The other aspect of kangaroo utilisation that FATE has been exploring is the perceptions of kangaroo meat amongst consumers and the marketing strategies that could be employed to target those consumer groups most likely to be receptive to kangaroo products. Despite being the red meat of choice in Australia for over 40 000 years, this extremely low-fat meat has historically struggled to gain mainstream acceptance in a marketplace dominated by inhereted European ideas of what should and shouldn't be eaten (have you ever wondered why Australians will readily accept so many different species that we pluck from the oceans - mostly native- but will only eat a handful of land-dwelling animals - all introduced?).

FATE has continued working on the concept of Greenleasing, whereby portions of rural properties could be leased from landholders to be managed for conservation and sustainable production of commercially-valuable native species. Despite an unsuccessful funding bid to the Natural Heritage Trust (NHT), FATE has been working with interested landholders and investors to see this innovative concept implemented for the benefit of landholders, the public at large (including future generations) and of course, for Australia's threatened ecosystems themselves.

FATE has also been working on a demonstration site west of Sydney in conjunction with the Blue Mountains World Heritage Institute and Hawkesbury-Nepean Catchment Management Authority that could serve to demonstrate the potential of native plant harvesting as a viable alternative landuse to coventional agriculture. Such a site would not take the form of the traditional European-style farm but would instead be based on a mixed-species plantation approach with a bias towards commercially-valuable native species that will improve landscape function and provide habitat for non-commercial native plants and animals. The involvement of indigenous groups from an early stage will hopefully help to include traditional knowledge of natural plant associations and uses and provide increased opportunities for local indigenous people to be involved in land management, education and tourism.


Potential demonstration site in the lower Blue Mountains west of Sydney. Images courtesty of Roger Attwater, Blue Mountains World Heritage Institute.

Conferences, seminars etc

The FATE team has been involved in a number of public events in the past few months including attending the NSW Landcare and Catchment Management Forum in Wagga in August 2005, an Australian Science Communicators discussion panel involving Prof Mike Archer on commerical kangaroo harvesting, radio interviews and a participation in a number of workshops on the development of Environmental Management Systems (EMSs) for the management of farming and grazing land.

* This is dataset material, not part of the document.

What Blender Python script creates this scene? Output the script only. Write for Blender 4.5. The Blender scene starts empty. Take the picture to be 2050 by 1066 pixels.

FATE's collaboration with Australia 21 has also developed further. Mike Archer is Program Leader of their productive and resilient Ecosystems (PARE) Program and he and Peter Ampt have been involved in several Australia 21 Roundtables. Peter is an Australia 21 Scholar and has been active in the converting the findings of the PARE Roundtables into FATE projects. The Adelaide roundtable contributed to work on projects on multiple objective land-use, marketing of products from native species and initial steps towards a national approach to developing industries based on native species. A key development from the Adelaide Roundtable was an emphasis on environmental management and accreditation systems which became the focus of the Brisbane and Canberra Roundtables. In addition, the FATE Greenleasing concept has been strongly endorsed by Australia 21, with Chairman Bob Douglas giving it a big plug in his keynote address to the NSW Landcare Forum in Wagga in August.